Pour notre part, nous considérons qu’afin que l’Union européenne puisse retrouver une politique spatiale ambitieuse, il est nécessaire que les agences reprennent la main sur les industriels privés et se dotent de règles de solidarité. Il faut également favoriser les rapprochements entre l’ESA et les agences nationales, afin d’améliorer leur coopération ; nous pourrons ainsi, conformément aux préconisations du rapport, éviter les doublons et mieux utiliser les compétences réparties sur l’ensemble du territoire européen.

Chez nous, il faut que le CNES retrouve son rôle de maître d’œuvre des programmes spatiaux et qu’il coopère plus étroitement avec l’ESA, dont le fonctionnement et les processus de prise de décision doivent être plus transparents ; il faudrait en particulier en rationaliser les règles de fonctionnement et établir une répartition plus équitable des retombées économiques pour chaque pays.

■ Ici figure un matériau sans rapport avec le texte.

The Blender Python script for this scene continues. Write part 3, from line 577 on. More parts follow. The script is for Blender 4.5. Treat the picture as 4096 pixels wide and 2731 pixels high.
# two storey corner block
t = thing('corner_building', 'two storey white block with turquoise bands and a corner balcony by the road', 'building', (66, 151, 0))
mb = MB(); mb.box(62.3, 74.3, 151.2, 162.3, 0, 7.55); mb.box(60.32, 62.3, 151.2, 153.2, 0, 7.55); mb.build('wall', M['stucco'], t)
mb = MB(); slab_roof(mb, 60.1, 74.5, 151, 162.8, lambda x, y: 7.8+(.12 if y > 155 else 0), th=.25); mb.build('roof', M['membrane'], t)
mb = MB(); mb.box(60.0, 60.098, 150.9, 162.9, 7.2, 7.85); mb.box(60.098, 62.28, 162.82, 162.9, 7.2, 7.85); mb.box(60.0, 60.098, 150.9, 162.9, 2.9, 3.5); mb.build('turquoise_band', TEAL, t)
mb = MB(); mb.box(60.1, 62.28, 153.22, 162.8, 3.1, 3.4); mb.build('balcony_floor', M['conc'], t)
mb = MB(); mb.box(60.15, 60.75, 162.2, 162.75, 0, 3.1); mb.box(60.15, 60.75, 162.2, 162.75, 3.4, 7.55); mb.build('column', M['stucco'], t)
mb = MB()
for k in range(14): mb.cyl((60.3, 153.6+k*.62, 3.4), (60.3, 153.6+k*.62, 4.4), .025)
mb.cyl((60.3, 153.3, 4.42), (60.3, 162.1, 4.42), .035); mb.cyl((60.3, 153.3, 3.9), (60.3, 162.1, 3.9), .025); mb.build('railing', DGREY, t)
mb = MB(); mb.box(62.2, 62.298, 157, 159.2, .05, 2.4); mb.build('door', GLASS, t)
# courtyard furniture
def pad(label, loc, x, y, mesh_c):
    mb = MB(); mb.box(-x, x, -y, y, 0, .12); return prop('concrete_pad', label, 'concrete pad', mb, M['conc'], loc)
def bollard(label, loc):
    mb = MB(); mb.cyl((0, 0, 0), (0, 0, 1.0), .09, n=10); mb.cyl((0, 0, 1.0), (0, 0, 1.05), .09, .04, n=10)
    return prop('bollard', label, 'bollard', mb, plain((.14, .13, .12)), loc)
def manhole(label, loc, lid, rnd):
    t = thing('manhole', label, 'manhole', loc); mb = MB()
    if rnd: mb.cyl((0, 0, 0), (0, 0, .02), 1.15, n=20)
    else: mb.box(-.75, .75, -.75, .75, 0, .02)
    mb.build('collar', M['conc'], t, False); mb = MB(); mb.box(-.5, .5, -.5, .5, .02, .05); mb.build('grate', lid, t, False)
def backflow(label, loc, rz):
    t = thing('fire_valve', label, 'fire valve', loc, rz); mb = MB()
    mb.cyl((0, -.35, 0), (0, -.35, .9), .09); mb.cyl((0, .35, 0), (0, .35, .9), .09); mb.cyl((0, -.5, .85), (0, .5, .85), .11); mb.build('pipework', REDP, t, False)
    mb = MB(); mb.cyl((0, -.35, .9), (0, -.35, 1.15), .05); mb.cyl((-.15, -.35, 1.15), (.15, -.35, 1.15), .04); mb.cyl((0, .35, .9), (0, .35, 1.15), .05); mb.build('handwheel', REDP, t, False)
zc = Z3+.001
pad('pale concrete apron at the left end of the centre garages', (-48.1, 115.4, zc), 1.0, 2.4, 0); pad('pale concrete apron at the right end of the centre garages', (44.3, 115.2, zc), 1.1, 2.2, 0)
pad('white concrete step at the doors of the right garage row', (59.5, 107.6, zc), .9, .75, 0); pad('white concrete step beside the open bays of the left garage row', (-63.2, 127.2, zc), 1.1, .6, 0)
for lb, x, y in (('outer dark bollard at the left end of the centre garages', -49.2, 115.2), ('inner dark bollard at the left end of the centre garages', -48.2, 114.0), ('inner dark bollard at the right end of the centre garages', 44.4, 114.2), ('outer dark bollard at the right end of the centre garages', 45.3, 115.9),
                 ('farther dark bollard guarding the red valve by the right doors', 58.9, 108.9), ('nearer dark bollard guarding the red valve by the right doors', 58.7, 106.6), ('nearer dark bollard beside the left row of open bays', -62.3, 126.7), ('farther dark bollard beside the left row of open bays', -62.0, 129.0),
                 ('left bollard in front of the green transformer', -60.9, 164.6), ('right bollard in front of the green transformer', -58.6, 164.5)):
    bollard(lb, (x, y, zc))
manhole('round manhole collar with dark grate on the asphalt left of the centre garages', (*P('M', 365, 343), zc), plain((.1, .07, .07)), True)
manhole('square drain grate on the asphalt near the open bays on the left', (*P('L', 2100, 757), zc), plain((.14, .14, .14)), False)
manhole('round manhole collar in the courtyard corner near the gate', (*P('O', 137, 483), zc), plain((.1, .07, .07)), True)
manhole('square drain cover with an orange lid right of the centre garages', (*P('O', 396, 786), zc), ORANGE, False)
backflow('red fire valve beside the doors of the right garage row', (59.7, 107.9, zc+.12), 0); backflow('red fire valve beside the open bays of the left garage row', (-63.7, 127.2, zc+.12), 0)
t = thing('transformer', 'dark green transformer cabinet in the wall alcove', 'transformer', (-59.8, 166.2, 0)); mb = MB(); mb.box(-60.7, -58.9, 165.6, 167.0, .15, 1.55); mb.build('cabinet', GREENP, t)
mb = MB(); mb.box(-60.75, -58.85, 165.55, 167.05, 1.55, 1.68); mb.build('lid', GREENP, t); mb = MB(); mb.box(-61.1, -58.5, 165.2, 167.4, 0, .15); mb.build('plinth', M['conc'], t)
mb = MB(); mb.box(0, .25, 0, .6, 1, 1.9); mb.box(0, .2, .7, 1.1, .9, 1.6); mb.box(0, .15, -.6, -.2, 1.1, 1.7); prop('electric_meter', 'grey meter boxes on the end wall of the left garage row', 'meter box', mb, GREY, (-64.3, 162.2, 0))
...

Pour ma part, j’estime qu’afin de pallier la diminution des investissements publics, il faut exiger des industriels du secteur une participation accrue des capitaux privés à la relance de la politique spatiale européenne. C’est une question primordiale pour assurer l’avenir commun de nos sociétés. C’est aussi une exigence de justice et d’intérêt général pour des entreprises qui ont largement fait profiter leurs actionnaires d’activités très rentables. Si les entreprises concernées n’acceptaient pas cette responsabilisation sociale, l’État devrait envisager d’entrer dans leur capital ; après tout, c’est bien ce qui s’est produit dans le secteur bancaire de certains pays qui ne sont pas forcément les moins libéraux !

S’agissant enfin de quelques questions plus précises, j’estime, compte tenu de la position que je viens de présenter, qu’il faut maintenir la part de l’État français dans le capital d’EADS, nous opposer fermement à l’acquisition de l’entreprise Avio par l’américain General Electric et favoriser sans ambiguïté l’engagement européen sur une gamme pérenne de lanceurs fondée sur Vega, Ariane 6 et Ariane 5 ME.

Telles sont, madame la ministre, mes chers collègues, les observations que je souhaitais présenter, au nom du groupe CRC, sur la politique spatiale européenne.